Nicolas Consigny, lead of the Kohaku project at the Ethereum Foundation, published a proposal to protect Ethereum accounts from quantum computing attacks. His estimated cost for the operation: $0.07 per address. No hard fork required.
Why ECDSA Faces a Long-Term Risk
Ethereum relies on ECDSA (Elliptic Curve Digital Signature Algorithm) to secure transactions. The algorithm's security rests on the discrete logarithm problem over elliptic curves: given a public key, finding the private key is computationally infeasible for classical computers. A quantum computer running Shor's algorithm changes that calculation.
In April, researcher Giancarlo Lelli won a prize from startup Project Eleven after cracking a 15-bit elliptic curve key using a variant of Shor's algorithm on an actual quantum device. Bitcoin and Ethereum keys are 256 bits long, many orders of magnitude harder to crack than that 15-bit key. Still, the question is "when," not "whether."
What SPHINCS+ Is and How Consigny Adapted It
SPHINCS+ is a post-quantum signature standard developed by the US National Institute of Standards and Technology (NIST). It builds on hash functions rather than elliptic curves, which means quantum computers offer no computational advantage in breaking it.
Consigny proposed SPHINCS- (an adapted version with reduced overhead). Standard SPHINCS+ produces large signatures, making onchain verification prohibitively expensive. SPHINCS- addresses this through an optimized Merkle tree structure inside the algorithm and trimming security parameters that remain excessive for Ethereum's threat model.
$0.07 Per Address: Where That Number Comes From
Protecting a single account involves one transaction to register the post-quantum signature. Consigny estimated the gas cost at $0.07 under current network conditions. For reference, a standard ETH transfer often runs about the same or cheaper depending on network load.
SPHINCS- does not replace ECDSA at the protocol level. It is a transitional tool: users can voluntarily secure their addresses now, without waiting for Ethereum's full post-quantum transition via a hard fork. No consensus-level changes are needed.
Ethereum's Road to Full Post-Quantum Security
Consigny presented SPHINCS- as a bridge to a longer-term solution called leanSPHINCS. That system is designed for signature aggregation: rather than verifying each signature individually, the network would batch them. This should significantly cut processing load and gas costs.
leanSPHINCS requires a protocol change, so a hard fork. While that work is underway, SPHINCS- gives wallet holders the ability to protect themselves now, without waiting for the next major network upgrade.
How Ethereum Compares to Bitcoin on Quantum Risk
Both networks use ECDSA and share the same underlying vulnerability.

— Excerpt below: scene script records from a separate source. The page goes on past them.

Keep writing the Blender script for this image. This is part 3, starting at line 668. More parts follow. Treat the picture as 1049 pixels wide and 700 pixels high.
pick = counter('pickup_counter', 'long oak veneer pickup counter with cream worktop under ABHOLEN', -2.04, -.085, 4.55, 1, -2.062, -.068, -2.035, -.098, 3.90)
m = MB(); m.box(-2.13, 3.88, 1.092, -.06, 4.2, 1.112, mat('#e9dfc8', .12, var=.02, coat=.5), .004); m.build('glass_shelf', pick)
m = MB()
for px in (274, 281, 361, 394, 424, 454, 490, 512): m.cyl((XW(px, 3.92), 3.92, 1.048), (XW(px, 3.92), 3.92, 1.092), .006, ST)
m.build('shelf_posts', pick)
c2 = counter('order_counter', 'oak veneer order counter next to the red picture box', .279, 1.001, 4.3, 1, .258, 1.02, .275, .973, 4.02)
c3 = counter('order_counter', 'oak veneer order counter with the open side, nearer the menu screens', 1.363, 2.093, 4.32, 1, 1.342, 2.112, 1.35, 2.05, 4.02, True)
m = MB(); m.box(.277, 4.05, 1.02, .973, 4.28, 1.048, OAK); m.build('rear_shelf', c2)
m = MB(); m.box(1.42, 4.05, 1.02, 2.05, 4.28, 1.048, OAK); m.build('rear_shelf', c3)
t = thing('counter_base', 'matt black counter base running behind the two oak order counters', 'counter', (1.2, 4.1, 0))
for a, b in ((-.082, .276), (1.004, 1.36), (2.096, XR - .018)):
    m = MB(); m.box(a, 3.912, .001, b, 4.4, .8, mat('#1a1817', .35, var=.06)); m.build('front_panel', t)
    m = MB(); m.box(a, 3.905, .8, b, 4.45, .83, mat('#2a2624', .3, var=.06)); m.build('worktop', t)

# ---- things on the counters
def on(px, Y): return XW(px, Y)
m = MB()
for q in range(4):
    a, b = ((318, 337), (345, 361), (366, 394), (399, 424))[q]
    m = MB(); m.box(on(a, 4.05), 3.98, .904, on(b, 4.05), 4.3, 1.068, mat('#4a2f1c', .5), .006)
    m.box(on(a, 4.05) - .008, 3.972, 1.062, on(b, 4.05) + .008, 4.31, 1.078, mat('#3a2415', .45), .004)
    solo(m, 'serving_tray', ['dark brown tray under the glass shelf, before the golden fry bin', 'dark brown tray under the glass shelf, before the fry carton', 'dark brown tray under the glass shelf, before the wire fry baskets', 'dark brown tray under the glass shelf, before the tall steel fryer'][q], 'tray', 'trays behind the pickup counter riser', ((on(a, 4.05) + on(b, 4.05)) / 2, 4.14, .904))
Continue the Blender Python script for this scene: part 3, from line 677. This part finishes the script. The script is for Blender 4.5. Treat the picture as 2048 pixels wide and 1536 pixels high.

The Bitcoin community has debated post-quantum transition for years, with no concrete implementation timeline. Ethereum is moving more deliberately: the SPHINCS- proposal appeared shortly after public discussion of quantum threats to ECDSA picked up in spring 2026.
Ethereum holders would get a practical security tool without any protocol-level changes. If the proposal clears the developer review process and gets implemented, protecting an account comes down to one transaction at $0.07.
What Comes Next
Consigny published the paper on Ethresearch.ch for the Ethereum developer community to review. Practical deployment of SPHINCS- is still some time away: proposals like this go through multiple rounds of technical review and security auditing. The fact that a concrete cost estimate exists shows the quantum threat to Ethereum has moved from theoretical discussion to active engineering work.